Hatay’da beton var, sağlığı umursayan yok
Depremde büyük yıkım yaşayan Hatay’da çevresel etki değerlendirmesi (ÇED) raporu aranmaksızın yapılan taş ocağı ve beton santralları halk sağlığı sorunu yaratıyor.
Deprem bölgesinde denetimsizlik halk sağlığı için tehdit oluşturmaya devam ediyor. 6 Şubat’ta en büyük yıkımı yaşayan Hatay’da ÇED raporu zorunluluğu Hatay Valiliği tarafından kaldırıldı. Zorunluluğun kaldırılmasının ardından beton santralleri ve taşocağı inşaatlarında adeta patlama yaşandı. Son iki yılda kentte taş ocağı ve santral sayısı 90’a ulaşırken projelerin tutarı ise 3 milyar liraya yaklaştı. Projelerin önemli bir kısmı için ise Hatay’ın Antakya, İskenderun ve Yayladağı ilçeleri seçildi.
DEPREM SONRASI İKİ AYRI TEHDİT
Konuya ilişkin gazetemize konuşan Türk Tabipleri Birliği Merkez Konseyi üyesi Dr. Ali Kanatlı kentin deprem sonrası iki farklı sağlık sorunu ile karşı karşıya kaldığına dikkat çekti. İlk olarak depremden kısa süre sonra plansız enkaz temizleme ve yasaya uygun olmayan yerinde ayrıştırma işleriyle hava kirliliği yaşandığına dikkat çeken Dr. Kanatlı, “Bir yıla yakın süre kent asbestli hava soludu. Evler ve arabaların üstündeki tozda bile asbest tespit ettiğimiz ve bu konuda başvuruda bulunduğumuz halde uyarılarımız dikkate alınmadı” dedi.

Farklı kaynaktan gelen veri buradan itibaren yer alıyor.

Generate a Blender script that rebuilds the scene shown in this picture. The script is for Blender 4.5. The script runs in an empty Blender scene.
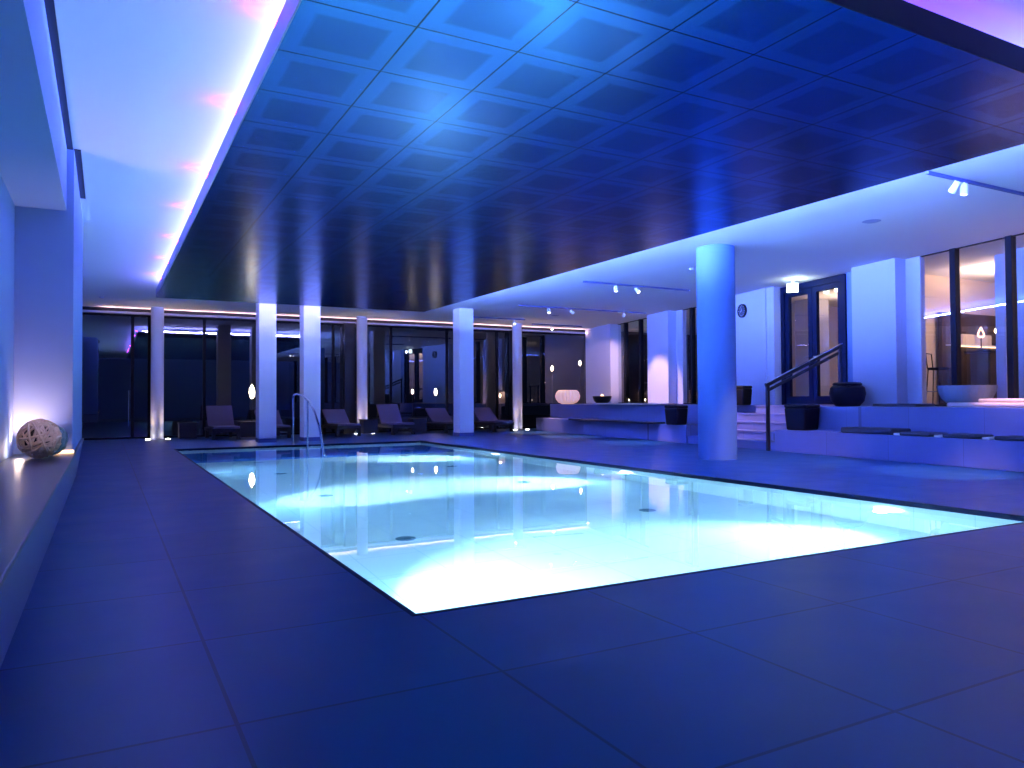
import bpy, bmesh, math, random
from mathutils import Vector, Matrix
random.seed(7)
scn = bpy.context.scene
COL = scn.collection
PI = math.pi

# ------------------------------------------------------------------ helpers
class MB:
    """collects shapes and links them as one mesh object"""
    def __init__(s): s.bm = bmesh.new()
    def prism(s, pts, z0, z1):
        lo = [s.bm.verts.new((p[0], p[1], z0)) for p in pts]
        hi = [s.bm.verts.new((p[0], p[1], z1)) for p in pts]
        n = len(pts)
        s.bm.faces.new(lo[::-1]); s.bm.faces.new(hi)
        for i in range(n):
            s.bm.faces.new((lo[i], lo[(i+1) % n], hi[(i+1) % n], hi[i]))
        return s
    def box(s, x0, x1, y0, y1, z0, z1):
        return s.prism([(x0, y0), (x1, y0), (x1, y1), (x0, y1)], z0, z1)
    def hexa(s, lo, hi):
        a = [s.bm.verts.new(p) for p in lo]; b = [s.bm.verts.new(p) for p in hi]
        s.bm.faces.new(a[::-1]); s.bm.faces.new(b)
        n = len(a)
        for i in range(n):
            s.bm.faces.new((a[i], a[(i+1) % n], b[(i+1) % n], b[i]))
        return s
    def tube(s, pts, r, n=12, closed=False):
        pts = [Vector(p) for p in pts]; m = len(pts); rings = []
        up = Vector((0, 0, 1))
        prev = None
        for i, p in enumerate(pts):
            if closed: t = pts[(i+1) % m] - pts[i-1]
            else: t = pts[min(i+1, m-1)] - pts[max(i-1, 0)]
            t.normalize()
            if prev is None:
                a = t.orthogonal().normalized()
            else:
                a = (prev - t*prev.dot(t)).normalized()
            prev = a
            b = t.cross(a)
            rr = r[i] if isinstance(r, (list, tuple)) else r
            rings.append([s.bm.verts.new(p + a*rr*math.cos(2*PI*k/n) + b*rr*math.sin(2*PI*k/n)) for k in range(n)])
        rng = range(m) if closed else range(m-1)
        for i in rng:
            A = rings[i]; B = rings[(i+1) % m]
            for k in range(n):
                s.bm.faces.new((A[k], A[(k+1) % n], B[(k+1) % n], B[k]))
        if not closed:
            s.bm.faces.new(rings[0][::-1]); s.bm.faces.new(rings[-1])
        return s
    def lathe(s, prof, c=(0, 0, 0), n=40, flute=0.0, lobes=0, sx=1.0):
        """prof: (radius, z) list; closed at the axis when radius is 0"""
        rings = []
        for r, z in prof:
            if r < 1e-6:
                rings.append([s.bm.verts.new((c[0], c[1], c[2]+z))])
            else:
                ring = []
                for k in range(n):
                    a = 2*PI*k/n
                    rr = r*(1 + flute*abs(math.sin(lobes*a/2)) if lobes else 1)
                    ring.append(s.bm.verts.new((c[0]+rr*sx*math.cos(a), c[1]+rr*math.sin(a), c[2]+z)))
                rings.append(ring)
        for A, B in zip(rings, rings[1:]):
            if len(A) == 1 and len(B) == 1: continue
            for k in range(n):
                k2 = (k+1) % n
                if len(A) == 1: s.bm.faces.new((A[0], B[k2], B[k]))
                elif len(B) == 1: s.bm.faces.new((A[k], A[k2], B[0]))
                else: s.bm.faces.new((A[k], A[k2], B[k2], B[k]))
        return s
    def cyl(s, x, y, z0, z1, r, n=48):
        return s.lathe([(0, z0), (r, z0), (r, z1), (0, z1)], (x, y, 0), n)
    def xf(s, M):
        bmesh.ops.transform(s.bm, matrix=M, verts=s.bm.verts); return s
    def build(s, name, mat, parent=None, bevel=0, seg=2, smooth=False, sub=0):
        bmesh.ops.recalc_face_normals(s.bm, faces=s.bm.faces)
        if smooth:
            for f in s.bm.faces: f.smooth = True
        me = bpy.data.meshes.new(name); s.bm.to_mesh(me); s.bm.free()
        o = bpy.data.objects.new(name, me); COL.objects.link(o)
        me.materials.append(mat)
        if parent: o.parent = parent
        if bevel:
            m = o.modifiers.new('bevel', 'BEVEL'); m.width = bevel; m.segments = seg; m.limit_method = 'ANGLE'
        if sub:
            m = o.modifiers.new('sub', 'SUBSURF'); m.levels = sub; m.render_levels = sub
        if smooth:
            try:
                m = o.modifiers.new('wn', 'WEIGHTED_NORMAL'); m.keep_sharp = True
                for e in me.edges: pass
                me.set_sharp_from_angle(angle=math.radians(40))
            except Exception: pass
        return o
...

‘SAĞLIK SORUNLARINI TETİKLİYOR’
Enkaz kaldırma işlemlerinin ardından şimdi de ÇED aranmadan yapılan taş ocakları ve kent içine yapılan beton santrallerinin de benzer bir tehlike yarattığının altını çizen Dr. Kanatlı, “Asbestin uzun vadede birçok kanser türüne neden olacağı ortada. Kısa vadede bile üst solunum yolu rahatsızlıklarının arttığını gözlemliyoruz. Tozlar aracılığıyla taşınan mikroorganizmalar yoluyla başka sağlık sorunların da tetiklendiğini görüyoruz” ifadelerini kullandı. Kanatlı, bu evrede yaşananlarla bile bölge insanının ideal yaşam süresinin kısaldığına dikkat çekerek, halk sağlığını tehdit eden bu ocak ve santraller için gerekli işlemlerin yapılması çağrısında bulundu.
‘KONUT YAPIMIYLA MEŞRULAŞTIRAMAZSINIZ’
Projelerin büyük kısmının kum, çakıl, çimento, agrega, hazır beton üretimi ve kırma-eleme tesisi olduğuna dikkat çeken CHP Hatay Milletvekili Nermin Yıldırım Kara, “Bu yatırımlar yapılırken, sağlık etki maliyetlerinin hesaba katılmadığı ortadadır. Yurttaşlarımızın halihazırda yaşadıkları ve yaşayacakları solunum yolu hastalıkları; zeytinliklerinde, narenciye bahçelerinde, tarlalarında yaşadıkları kayıplar bu yatırımlardan daha mı değersiz?” dedi. Konut ihtiyacı bahane edilerek kontrolsüz dinamit kullanımının, gece-gündüz devam eden toz salınımının meşrulaştırılamayacağının altını çizen Kara, tüm işletmeler için daha sıkı tedbirler alınması ve denetimler yapılması çağrısında bulundu.